While Lucent has envisioned that many workers would continue to do more or less their current jobs and only see a different company name on their paychecks, Ward said at this point, Lucent can only say, "That's the hope."
Kenneth A. Galdston, an adviser to the Merrimack Valley Project, a coalition of local churches, unions, and other groups that is looking for ways to help Lucent workers, said one great fear is that unionized workers now making US$40,000 and more from Lucent might be paid much less by a non-union contract manufacturer replacing Lucent.
"This whole process, the hollowing-out of the corporation, makes sense from a business point of view, but from a human point of view, it's breaking down a social compact," said Galdston. "Around the country you see a lot of these efforts to unravel a unionized work force, with high-tech jobs that are being turned into temporary jobs."

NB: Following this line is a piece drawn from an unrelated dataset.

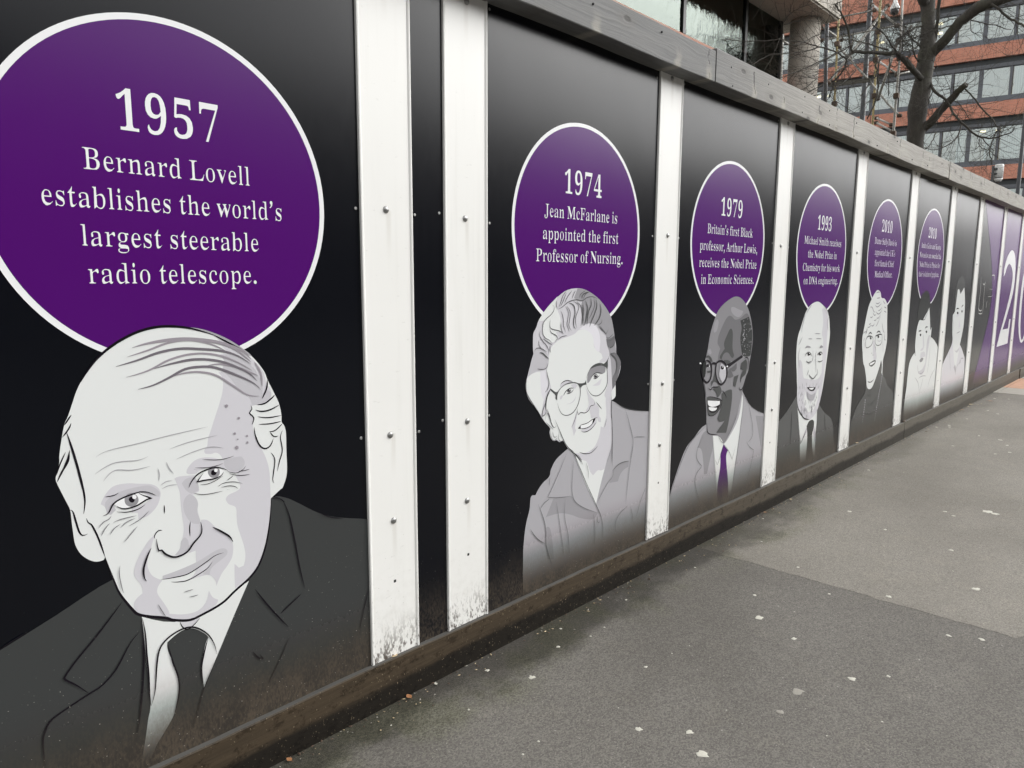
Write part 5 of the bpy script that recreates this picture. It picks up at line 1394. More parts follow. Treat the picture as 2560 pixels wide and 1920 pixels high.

US Representative John Tierney, a Massachusetts Democrat whose district includes the North Andover site, said he has been lobbying Lucent executives to try to keep work in the local economy.
"If they're in a precarious financial situation where they have to sell, we would like as firm an agreement as possible with the purchaser to keep the current employees working where they are," Tierney said. "We'd like them to open up and be a little more straightforward and forthcoming about what their plans are, but I'm not sure whether they can be. I'm not sure they know themselves."